The factor of safety should serve as the safeguard against a number of operating conditions, some of which cannot be accurately predicted. The selection of factors of safety should be made on the basis of the following considerations.

  1. Type of the load. The loads (forces) applied to the structure can be static or dynamics (or the combination of these). In the case of dynamic loads that are periodic, the critical stress (for example a yield stress) can decrease over time if the number of load oscillations is large. This phenomenon is known as fatigue.
  2. Variations of material properties or parameter variations. Material parameters such as strength (stresses), dimensions, coefficient of thermal expansion, etc. can vary from one segment of a structure to another. Furthermore, during the manufacturing or machining processes material properties can significantly be altered. For example, residual stresses can be induced, or manufacturing errors can introduce stress concentrations.
  3. Uncertainties in operating conditions. Every designer should know a range of external loads that will be applied to the structure. However, in some cases, unpredictable events can happen or the structure might be subject to the loads that are larger than the expected ones. For example, a failure of one part of the structure, can cause a sudden increase of the loads that will be applied to another part of the structure. Another example is a lifting crane. An operator might try to lift a larger weight than the recommended one. Finally, the structure might operate in unpredictable environment. For example, temperature might be increased or descreased, or external envioronmental factors might influence the structure.
  4. Theoretical uncertainties. We have developed basic equations for stresses and strains by introducing a number of simplifying assumptions. These assumptions might not be completely accurate, and there is always an error between theoretical predictions and experimental behavior.
  5. The importance of the member in the overall structure. Some secondary members are designed with lower factor of safety compared to the primary members.

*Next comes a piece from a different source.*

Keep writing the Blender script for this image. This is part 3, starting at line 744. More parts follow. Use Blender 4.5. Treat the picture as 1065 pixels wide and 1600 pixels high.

In this brief lecture, our critical stress will be the yield stress. Consequently, the factor of safety is defined by

(2)   \begin{align*}s=\frac{\sigma_{Y}}{\sigma_{\text{max}}}\end{align*}

where s is the factor of safety, \sigma_{Y} is the yield stress, and \sigma_{\text{max}} is the maximal stress that we allow in the structure.

Next, we solve the following simple design example

Problem 1: Consider the structure shown in the figure below. Assume that the maximal static force that can be applied to this object is F=10^{5} [N]. Select the material and compute the radius of the cylindrical object such that the structure can safely carry the force F.

Solution:

We have the freedom to select the material. We can select for example structural steel or an aluminum alloy. In practice, the material selection is a critical step and should depend on many factors, such as economical cost, the desired weight of the structure, desired thermo-mechanical behavior, etc. In this example, we select structural steel (A36 steel). According to the datasheet, the yield strength (yield stress) is \sigma_{Y}= 250 [MPa].

The next step is to select the factor of safety. In our case, we will select the factor of safety equal to 2. This is a simple structure and the basic stress formulas can relatively accurately predict the actual stress, and consequently, there will be no significant uncertainties. Also, we assume that this structure will not be used in demanding applications, or in applications in which the weight of the structure should be minimized (such as for example in aeronautical applications).

From the factor of safety equation, we have

(3)   \begin{align*}s=\frac{\sigma_{Y}}{\sigma_{\text{max}}}\end{align*}

From this equation, we have

(4)   \begin{align*} \sigma_{\text{max}}  =  \frac{\sigma_{Y}}{s} \end{align*}

On the other hand

(5)   \begin{align*} \sigma_{\text{max}} =\frac{F_{\text{max}}}{A}\end{align*}

and since the element is of the circular shape, we have that the cross-section area is A=r^{2} \pi. From the last equation, we have

(6)   \begin{align*}& A= \frac{F_{\text{max}}}{  \sigma_{\text{max}} } \\ & r^{2} \pi = \frac{F_{\text{max}}}{  \sigma_{\text{max}} }  \\& r=\sqrt{\frac{ F_{\text{max}} }{ \sigma_{\text{max}}  \pi}}\end{align*}

By substituting (4) in the last equation in (6), we obtain

(7)   \begin{align*} r=\sqrt{\frac{ F_{\text{max}}s }{ \sigma_{Y}  \pi}} \end{align*}

Let us substitute the values,

(8)   \begin{align*}r=  \sqrt{\frac{ 10^{5} \cdot 2 }{ 250 \cdot 10^{6}  \cdot 3.14}}  \end{align*}

The result is

(9)   \begin{align*}r=0.0160 [m]\end{align*}

So the radius of the structure should be r=0.0160, and with the factor of safety 2, we are convinced that this structure can safely withstand the maximal force of 10^{5} [N].